— Start of Raw data —

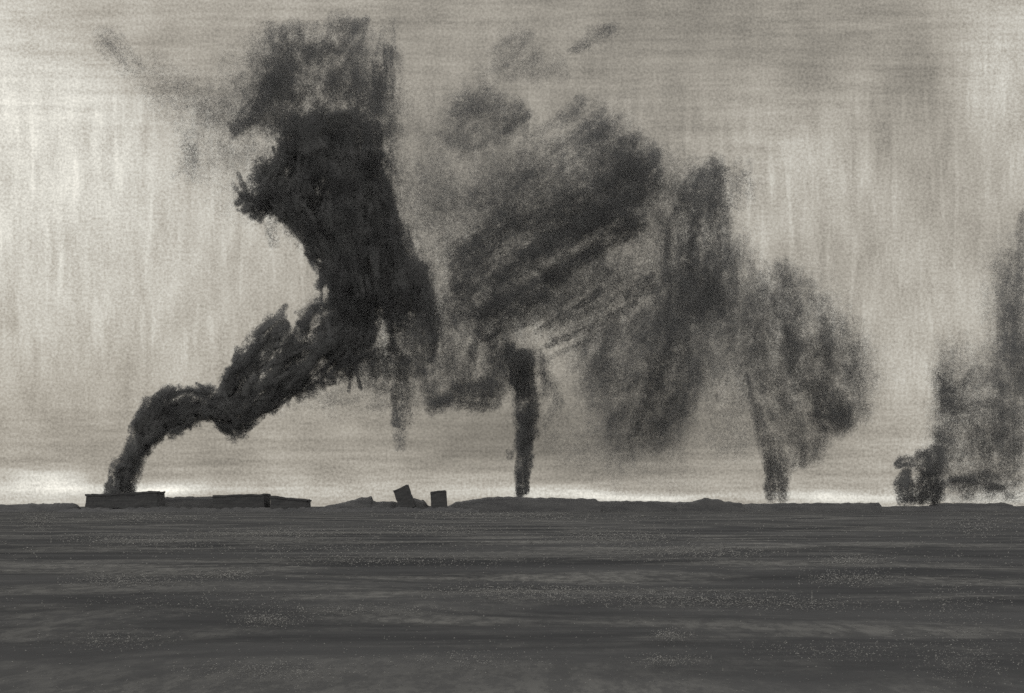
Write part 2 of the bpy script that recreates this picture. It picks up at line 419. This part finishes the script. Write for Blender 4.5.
# ---- wisps left of it
root = plume(120, 55, 560, 'small grey smudge of smoke alone near the upper left corner of the sky', DRIFT, 'smoke_wisp', 'smoke wisp')
s = Smoke(560, 4)
s.stroke([(92, 24), (114, 46), (140, 78)], [20, 42, 30], .26, 1, 0, 1.6); s.stroke([(102, 38), (134, 68)], [16, 24], .16, 1, 0, 1.4); s.hatch([(130, 60), (190, 70), (250, 100), (200, 150), (150, 110)], 130, 11, (40, 60), (50, 90), .09, 1, 25)
s.done('smoke_streak', root)
root = plume(188, 160, 560, 'small upright smudge of smoke left of the black tower', DRIFT, 'smoke_wisp', 'smoke wisp')
s = Smoke(560, 5)
s.stroke([(191, 130), (186, 188)], [24, 36], .28, 1, 0, 1.4); s.stroke([(194, 142), (188, 170)], 14, .18, 1, 0, 1.2)
s.hatch([(180, 120), (240, 70), (270, 120), (250, 180), (270, 240), (230, 220), (200, 190)], 85, 14, (36, 60), (50, 110), .085, 1.0, 16)
s.stroke([(268, 214), (276, 250)], 16, .3, .9)
s.done('smoke_streak', root)

# ---- the middle plume
D = 640
root = plume(522, 500, D, 'dark smoke plume rising straight from the middle bank, then fanning to the upper right', COLS)
s = Smoke(D, 3)
s.rough([(522, 499), (522, 470), (524, 440), (526, 410)], [14, 15, 18, 24], .9, .35); s.rough([(519, 496), (518, 462), (520, 430)], [11, 11, 12], .8, .35, -3); s.rough([(527, 496), (528, 440)], [8, 14], .75, .4)
s.stroke([(510, 448), (510, 462)], 10, .45, .7)
s.done('smoke_column', root)
s = Smoke(D, 6)
s.hatch([(500, 350), (512, 336), (544, 346), (550, 380), (544, 432), (530, 446), (512, 440), (502, 400)], 92, 12, (14, 28), (40, 90), .36, .9, 6)
s.stroke([(524, 345), (526, 400), (523, 452)], [34, 36, 20], .55, .9); s.stroke([(526, 350), (528, 440)], [44, 26], .35, 1); s.stroke([(510, 340), (512, 390)], 18, .65, .6); s.stroke([(524, 346), (522, 404)], 18, .6, .5); s.stroke([(532, 372), (534, 428)], 14, .45, .6)
s.done('smoke_billow', root)
s = Smoke(D + 10, 16)
fan = [(436, 284), (470, 228), (520, 182), (560, 136), (600, 112), (664, 140), (668, 168), (652, 220), (616, 268), (568, 300), (526, 334), (486, 350), (452, 330)]
s.fill(fan, 34, .30, .24, 30, 40, (36, 64), (8, 20), 10, (60, 150), (40, 130))
s.fill([(590, 124), (668, 138), (668, 190), (630, 240), (590, 250)], 84, .18, .22, 7, 12, (34, 50), (10, 18), 8)
s.hatch([(430, 230), (560, 110), (640, 104), (690, 150), (690, 220), (560, 340), (440, 330)], 40, 12, (60, 90), (80, 160), .07, 1.0, 20)
for (a, b, w, dn) in [((488, 288), (600, 212), 26, .5), ((512, 262), (650, 190), 26, .55), ((540, 282), (650, 218), 24, .5), ((472, 316), (566, 268), 22, .4), ((560, 226), (650, 158), 24, .45),
                      ((530, 240), (590, 226), 20, .4), ((470, 262), (540, 206), 22, .35), ((600, 216), (664, 150), 18, .4)]:
    s.stroke([a, b], w, dn, .7, R.uniform(-12, 12))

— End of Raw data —

Give the data again exactly as written, with all pictures left out.

Result:
Write part 2 of the bpy script that recreates this picture. It picks up at line 419. This part finishes the script. Write for Blender 4.5.
# ---- wisps left of it
root = plume(120, 55, 560, 'small grey smudge of smoke alone near the upper left corner of the sky', DRIFT, 'smoke_wisp', 'smoke wisp')
s = Smoke(560, 4)
s.stroke([(92, 24), (114, 46), (140, 78)], [20, 42, 30], .26, 1, 0, 1.6); s.stroke([(102, 38), (134, 68)], [16, 24], .16, 1, 0, 1.4); s.hatch([(130, 60), (190, 70), (250, 100), (200, 150), (150, 110)], 130, 11, (40, 60), (50, 90), .09, 1, 25)
s.done('smoke_streak', root)
root = plume(188, 160, 560, 'small upright smudge of smoke left of the black tower', DRIFT, 'smoke_wisp', 'smoke wisp')
s = Smoke(560, 5)
s.stroke([(191, 130), (186, 188)], [24, 36], .28, 1, 0, 1.4); s.stroke([(194, 142), (188, 170)], 14, .18, 1, 0, 1.2)
s.hatch([(180, 120), (240, 70), (270, 120), (250, 180), (270, 240), (230, 220), (200, 190)], 85, 14, (36, 60), (50, 110), .085, 1.0, 16)
s.stroke([(268, 214), (276, 250)], 16, .3, .9)
s.done('smoke_streak', root)

# ---- the middle plume
D = 640
root = plume(522, 500, D, 'dark smoke plume rising straight from the middle bank, then fanning to the upper right', COLS)
s = Smoke(D, 3)
s.rough([(522, 499), (522, 470), (524, 440), (526, 410)], [14, 15, 18, 24], .9, .35); s.rough([(519, 496), (518, 462), (520, 430)], [11, 11, 12], .8, .35, -3); s.rough([(527, 496), (528, 440)], [8, 14], .75, .4)
s.stroke([(510, 448), (510, 462)], 10, .45, .7)
s.done('smoke_column', root)
s = Smoke(D, 6)
s.hatch([(500, 350), (512, 336), (544, 346), (550, 380), (544, 432), (530, 446), (512, 440), (502, 400)], 92, 12, (14, 28), (40, 90), .36, .9, 6)
s.stroke([(524, 345), (526, 400), (523, 452)], [34, 36, 20], .55, .9); s.stroke([(526, 350), (528, 440)], [44, 26], .35, 1); s.stroke([(510, 340), (512, 390)], 18, .65, .6); s.stroke([(524, 346), (522, 404)], 18, .6, .5); s.stroke([(532, 372), (534, 428)], 14, .45, .6)
s.done('smoke_billow', root)
s = Smoke(D + 10, 16)
fan = [(436, 284), (470, 228), (520, 182), (560, 136), (600, 112), (664, 140), (668, 168), (652, 220), (616, 268), (568, 300), (526, 334), (486, 350), (452, 330)]
s.fill(fan, 34, .30, .24, 30, 40, (36, 64), (8, 20), 10, (60, 150), (40, 130))
s.fill([(590, 124), (668, 138), (668, 190), (630, 240), (590, 250)], 84, .18, .22, 7, 12, (34, 50), (10, 18), 8)
s.hatch([(430, 230), (560, 110), (640, 104), (690, 150), (690, 220), (560, 340), (440, 330)], 40, 12, (60, 90), (80, 160), .07, 1.0, 20)
for (a, b, w, dn) in [((488, 288), (600, 212), 26, .5), ((512, 262), (650, 190), 26, .55), ((540, 282), (650, 218), 24, .5), ((472, 316), (566, 268), 22, .4), ((560, 226), (650, 158), 24, .45),
                      ((530, 240), (590, 226), 20, .4), ((470, 262), (540, 206), 22, .35), ((600, 216), (664, 150), 18, .4)]:
    s.stroke([a, b], w, dn, .7, R.uniform(-12, 12))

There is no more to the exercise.